La violenza di genere

Posted on 22 Novembre 2013

 

Si definisce violenza di genere ogni tipo di maltrattamento a cui sono soggette le donne nell’ambito dei rapporti familiari e interpersonali. Si tratta di violenza di genere ogni volta che una donna viene denigrata, maltrattata, molestata sessualmente, violentata all’interno di relazioni che potremmo definire “normali”, di conoscenza, frequentazione, condivisione di spazi e abitudini.

La violenza di genere è un fenomeno globale, le ricerche compiute negli ultimi 10-12 anni dimostrano che la violenza contro le donne è un fenomeno endemico, esso è diffuso allo stesso modo nei paesi industrializzati come in quelli in via di sviluppo. Le vittime e i loro aggressori appartengono a tutte le classi sociali e culturali e a tutti i ceti economici. Inoltre, contrariamente a quanto si possa credere, la violenza di genere avviene prevalentemente, e con esiti più gravi, tra le mura domestiche: i maltrattanti più frequenti sono i familiari, mariti e padri, seguiti poi dagli amici, vicini di casa, conoscenti stretti e colleghi di lavoro o di studio. Sono stati individuati vari tipi di violenza:  quella sessuale, quella fisica, quella economica, quella psicologica e lo stalking.

 

Uno dei problemi più grossi a cui si va incontro lavorando in questo campo, è la difficoltà a riconoscere gli episodi e gli atti di violenza, ciò conduce ad una generale condizione di mancata denuncia da parte delle donne, che troppo spesso si convincono di trovarsi in una situazione di normalità.  Lo stato psicologico di una donna maltrattata è un qualcosa di veramente molto delicato, che ha una estrema necessità di incontrare persone, esseri umani, capaci di accoglierla, ascoltarla e sostenerla. In queste circostanze la donna- vittima entra in una stretta logica di convinzione che quei maltrattamenti, quella situazione di vita, le siano dovute e non vede possibilità alcuna di uscita. Molto spesso si vergogna a parlarne agli altri, solo raramente e con molta fatica tenta di esternare la violenza per timore delle conseguenze molto spesso legate alla paura che l’aggressore possa diventare più violento di prima. Le donne spesso hanno inoltre una scarsa conoscenza dei propri diritti.

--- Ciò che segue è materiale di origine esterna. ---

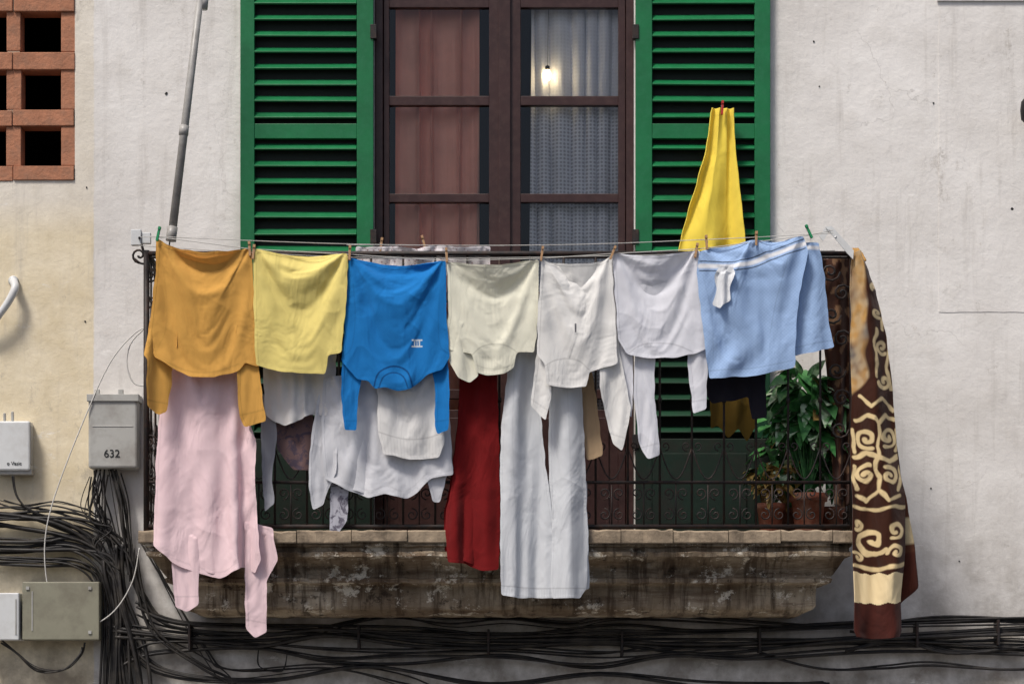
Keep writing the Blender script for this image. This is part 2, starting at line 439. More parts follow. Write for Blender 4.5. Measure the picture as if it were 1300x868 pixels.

La paura di affrontare un lungo processo, e le difficoltà sul  piano psicologico, economico, e relazionale che il percorso di uscita dalla condizione di violenza comportano, spingono troppo spesso le donne a non dare voce al loro disagio. Da questo punto di vista la situazione italiana è piuttosto problematica: moltissime donne hanno subito violenza almeno una volta nella vita e la maggior parte di loro non solo non ha denunciato il fatto, ma non ne ha neanche parlato con gli amici e i familiari più stretti. Il fenomeno risulta quindi molto presente ma ancora sostanzialmente sommerso.

Come dicevo poco sopra una delle ragioni di questa preoccupante realtà sta nel fatto che molte donne non sono in grado di riconoscere la violenza che subiscono. Possiamo provare a capire qualcosa di più di questo concetto se lo mettiamo a confronto con quello di conflitto. Troppo spesso le due parole vengono confuse nel quotidiano ma una attenta riflessione sui loro significati ci dice qualcosa di estremamente importante.  

Intanto è bene precisare che quando si parla di violenza ci si riferisce ad un danno irreversibile: le conseguenze di una violenza subita segnano talmente in profondità la vita di una donna da lasciare cicatrici profonde ed evidenti e non soltanto dal punto di vista fisico. Al contrario ciò che si ascrive al concetto di conflitto è qualcosa che ha sicuramente a che fare con il contrasto, la divergenza, la critica e l’opposizione ma senza una componente dannosa dell’altro. Proprio nella percezione/visione che si ha dell’altro sta forse la differenza maggiore trai due concetti: nella violenza la persona stessa è identificata con il problema oggetto di discussione e dunque nella logica del maltrattante soltanto eliminando la persona stessa è possibile eliminare il problema.

Comunemente siamo portati a pensare che la violenza sia una conseguenza del conflitto, in verità sarebbe più corretto definire la violenza come una incapacità di stare nel conflitto, una incapacità di gestire una relazione in cui l’altro possa avere opinione diversa dalla propria. Il conflitto può invece essere posto proprio alla base di una buona relazione, come momento fondante di essa, dal momento che riesco a percepire l’altro con me nella relazione proprio in quanto altro: questo comporta la possibilità di creare una sorta di buona distanza tra i due nella relazione così da preservare  la relazione stessa.

In conclusione potremmo quindi dire che mentre il conflitto rappresenta una necessaria competenza relazionale, la violenza si colloca nell’area della distruzione e della eliminazione relazionale.